At ViTL, we answer this question by deploying our four-step approach to guide groups through their change journey. These steps include:

  • Awareness – facilitate a roadshow or townhall presentation to provide awareness about the change. Be clear with attendees what the change is, when it is happening, who’s involved/impacted, and who should they contact for with questions or concerns. Allow open Q&A to start understanding the “areas of resistance” from the group.
  • Understanding – conduct deep-dive interviews with specific functional groups to understand, from their perspective, the level of impact the change will have on their teams and outline exactly what they need to ensure buy-in and adoption. These interviews are another opportunity to provide more personal and directed WIIFM (SPELL OUT) to help them understand the need for the change. During the interviews, teams may pose different questions that need to be addressed, but can also be included in an overall FAQ, or they specify different artifacts (e.g. “commercial” vs. technical demos/presentations, knowledge articles, step action guides) needed to support different business areas. Teams may also identify different timelines for when they need certain materials. By having this open and transparent bi-directional dialogue with them, they will better understand the need for the change and the level of effort it will take to make the organizational change happen. They will also likely expose their concerns so that you can address those accordingly. You’ll want to outline and track these activities in an overall change plan. Additionally, you’ll want to track who you’ve had interviews with to ensure all the stakeholders’ needs are addressed.
  • Acceptance – conduct monthly readiness reviews and track attendance and participation. These readiness reviews will go through any updates of the change initiative from a broad perspective and allow round-table bi-directional dialogue between the project team each of the functional area liaisons regarding their readiness state. As time progresses with a change initiative, more information is discovered. This new information may introduce new change adoption areas to address. Keeping an open and regular dialogue with the cross-functional teams is imperative to successful change.
  • Commitment – work with the cross-functional teams to complete a go-live checklist. Review the go-live checklist regularly and establish a formal go-/no-go one month, one week, and one day prior to the change. (Note: if you have a “cascading” or “phased” change, you can create go-live checklists specifically to those stakeholders who are changing at those different intervals.) Additionally, tracking go-live participation helps to identify those groups with whom you may need to provide more direct follow-up.

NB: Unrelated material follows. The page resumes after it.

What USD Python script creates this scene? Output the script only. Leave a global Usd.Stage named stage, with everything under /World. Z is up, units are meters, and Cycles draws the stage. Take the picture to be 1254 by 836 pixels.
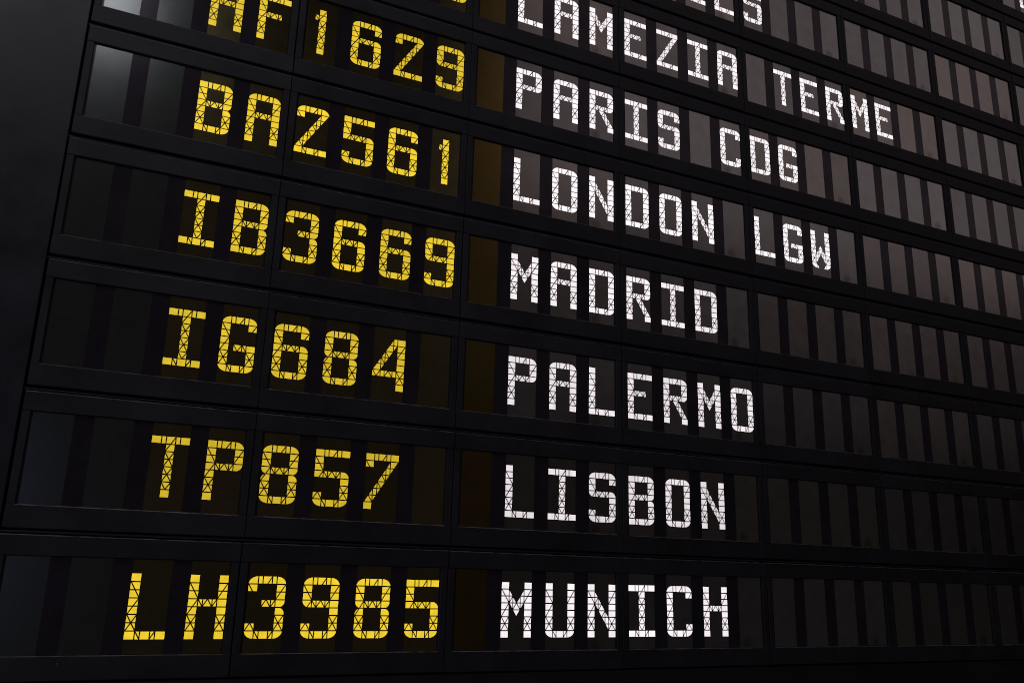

It’s important to track and publish the progression of the stakeholder groups’ journeys. Each change journey may be different for the different groups; they may have different needs and different timelines. What may be defined as “adoption readiness activities” for one group may not align with those needed for another group. That’s ok. This tracker will ensure you are addressing each team’s needs at a pace that works for them.

A table showing ViTL's readiness tracker that outlines the user's journey through organizational change management.

By outlining the users’ journeys and creating an open and transparent bi-directional dialogue, you create an environment that ensures you meet people where they are on the change adoption spectrum and you get ahead of any change resistance.